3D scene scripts
/---
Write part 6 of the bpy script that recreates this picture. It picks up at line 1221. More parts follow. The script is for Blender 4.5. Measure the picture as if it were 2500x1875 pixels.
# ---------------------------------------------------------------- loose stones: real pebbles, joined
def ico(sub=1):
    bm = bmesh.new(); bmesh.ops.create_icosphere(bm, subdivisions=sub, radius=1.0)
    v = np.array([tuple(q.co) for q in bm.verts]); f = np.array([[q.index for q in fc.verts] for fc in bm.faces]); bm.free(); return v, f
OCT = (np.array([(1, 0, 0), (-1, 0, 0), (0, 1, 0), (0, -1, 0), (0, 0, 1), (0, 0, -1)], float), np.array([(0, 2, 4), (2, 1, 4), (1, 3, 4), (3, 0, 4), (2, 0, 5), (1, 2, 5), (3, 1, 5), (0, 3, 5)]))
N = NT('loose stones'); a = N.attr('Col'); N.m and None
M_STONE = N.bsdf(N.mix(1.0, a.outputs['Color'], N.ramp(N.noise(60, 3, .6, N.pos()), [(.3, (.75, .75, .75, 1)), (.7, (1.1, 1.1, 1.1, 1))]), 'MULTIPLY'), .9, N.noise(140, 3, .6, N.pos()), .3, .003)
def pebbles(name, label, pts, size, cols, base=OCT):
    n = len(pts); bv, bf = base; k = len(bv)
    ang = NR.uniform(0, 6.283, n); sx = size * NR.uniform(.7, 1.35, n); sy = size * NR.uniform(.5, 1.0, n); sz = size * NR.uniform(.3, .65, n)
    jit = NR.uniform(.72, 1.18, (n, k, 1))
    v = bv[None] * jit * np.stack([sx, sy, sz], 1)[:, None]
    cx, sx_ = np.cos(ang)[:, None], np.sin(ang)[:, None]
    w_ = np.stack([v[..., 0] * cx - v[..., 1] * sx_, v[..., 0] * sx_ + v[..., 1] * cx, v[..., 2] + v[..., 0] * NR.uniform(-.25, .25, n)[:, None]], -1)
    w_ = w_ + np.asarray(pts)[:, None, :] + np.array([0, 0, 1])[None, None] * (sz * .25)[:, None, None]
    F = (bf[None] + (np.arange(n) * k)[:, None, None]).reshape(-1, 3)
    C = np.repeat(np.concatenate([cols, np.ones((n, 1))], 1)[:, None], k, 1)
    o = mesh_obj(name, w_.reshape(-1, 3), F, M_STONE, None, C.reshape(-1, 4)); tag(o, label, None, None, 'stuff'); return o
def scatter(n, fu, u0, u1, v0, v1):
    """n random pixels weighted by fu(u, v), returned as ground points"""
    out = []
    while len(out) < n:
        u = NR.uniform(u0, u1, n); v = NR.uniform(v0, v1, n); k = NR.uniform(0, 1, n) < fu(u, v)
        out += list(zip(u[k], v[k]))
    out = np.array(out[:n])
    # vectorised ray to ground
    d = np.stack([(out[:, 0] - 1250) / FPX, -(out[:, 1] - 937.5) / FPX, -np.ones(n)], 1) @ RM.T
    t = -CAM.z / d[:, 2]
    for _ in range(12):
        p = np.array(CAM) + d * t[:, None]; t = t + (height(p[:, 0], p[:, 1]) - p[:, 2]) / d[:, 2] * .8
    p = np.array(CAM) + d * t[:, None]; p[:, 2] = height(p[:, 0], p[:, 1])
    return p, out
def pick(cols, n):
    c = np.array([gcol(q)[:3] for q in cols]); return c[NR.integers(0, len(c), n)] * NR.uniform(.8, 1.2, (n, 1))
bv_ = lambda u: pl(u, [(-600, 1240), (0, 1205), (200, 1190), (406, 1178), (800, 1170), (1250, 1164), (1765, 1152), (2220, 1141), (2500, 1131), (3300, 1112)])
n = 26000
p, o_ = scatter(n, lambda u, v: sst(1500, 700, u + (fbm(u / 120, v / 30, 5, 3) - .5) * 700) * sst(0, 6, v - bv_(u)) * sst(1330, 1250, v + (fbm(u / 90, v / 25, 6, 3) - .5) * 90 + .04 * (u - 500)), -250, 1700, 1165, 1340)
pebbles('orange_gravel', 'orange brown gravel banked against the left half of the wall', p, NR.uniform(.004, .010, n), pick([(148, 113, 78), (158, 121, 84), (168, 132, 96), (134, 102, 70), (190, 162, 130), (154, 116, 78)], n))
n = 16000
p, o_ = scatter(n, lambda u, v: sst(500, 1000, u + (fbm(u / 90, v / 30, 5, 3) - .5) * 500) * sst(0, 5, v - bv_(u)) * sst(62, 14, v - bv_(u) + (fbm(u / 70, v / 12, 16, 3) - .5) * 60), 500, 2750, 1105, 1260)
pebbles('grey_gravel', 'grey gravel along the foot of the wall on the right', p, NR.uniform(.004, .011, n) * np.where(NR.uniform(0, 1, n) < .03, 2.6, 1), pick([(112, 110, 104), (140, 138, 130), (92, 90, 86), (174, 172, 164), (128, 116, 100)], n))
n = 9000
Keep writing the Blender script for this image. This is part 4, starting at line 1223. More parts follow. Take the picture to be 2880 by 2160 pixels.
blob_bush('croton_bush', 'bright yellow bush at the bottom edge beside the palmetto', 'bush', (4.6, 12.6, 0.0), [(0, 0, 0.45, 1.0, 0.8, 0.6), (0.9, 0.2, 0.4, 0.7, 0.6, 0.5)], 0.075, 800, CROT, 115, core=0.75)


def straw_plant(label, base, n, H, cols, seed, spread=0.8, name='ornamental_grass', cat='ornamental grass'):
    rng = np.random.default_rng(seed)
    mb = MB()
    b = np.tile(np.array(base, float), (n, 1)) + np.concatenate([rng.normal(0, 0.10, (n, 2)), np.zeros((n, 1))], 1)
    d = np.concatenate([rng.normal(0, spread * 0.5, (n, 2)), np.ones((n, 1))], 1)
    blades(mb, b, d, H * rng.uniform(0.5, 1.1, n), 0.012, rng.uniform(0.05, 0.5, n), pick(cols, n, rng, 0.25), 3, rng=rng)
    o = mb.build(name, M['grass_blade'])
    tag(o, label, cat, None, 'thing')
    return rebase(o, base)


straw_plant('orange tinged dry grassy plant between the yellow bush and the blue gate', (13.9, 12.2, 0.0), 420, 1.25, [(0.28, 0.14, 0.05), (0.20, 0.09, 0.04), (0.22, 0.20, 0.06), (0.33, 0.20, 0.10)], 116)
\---
Instruction: Transcribe only the trailing portion of the entries above: the line that contains "Keep writing the" and each line after it.

Correct response:
Keep writing the Blender script for this image. This is part 4, starting at line 1223. More parts follow. Take the picture to be 2880 by 2160 pixels.
blob_bush('croton_bush', 'bright yellow bush at the bottom edge beside the palmetto', 'bush', (4.6, 12.6, 0.0), [(0, 0, 0.45, 1.0, 0.8, 0.6), (0.9, 0.2, 0.4, 0.7, 0.6, 0.5)], 0.075, 800, CROT, 115, core=0.75)


def straw_plant(label, base, n, H, cols, seed, spread=0.8, name='ornamental_grass', cat='ornamental grass'):
    rng = np.random.default_rng(seed)
    mb = MB()
    b = np.tile(np.array(base, float), (n, 1)) + np.concatenate([rng.normal(0, 0.10, (n, 2)), np.zeros((n, 1))], 1)
    d = np.concatenate([rng.normal(0, spread * 0.5, (n, 2)), np.ones((n, 1))], 1)
    blades(mb, b, d, H * rng.uniform(0.5, 1.1, n), 0.012, rng.uniform(0.05, 0.5, n), pick(cols, n, rng, 0.25), 3, rng=rng)
    o = mb.build(name, M['grass_blade'])
    tag(o, label, cat, None, 'thing')
    return rebase(o, base)


straw_plant('orange tinged dry grassy plant between the yellow bush and the blue gate', (13.9, 12.2, 0.0), 420, 1.25, [(0.28, 0.14, 0.05), (0.20, 0.09, 0.04), (0.22, 0.20, 0.06), (0.33, 0.20, 0.10)], 116)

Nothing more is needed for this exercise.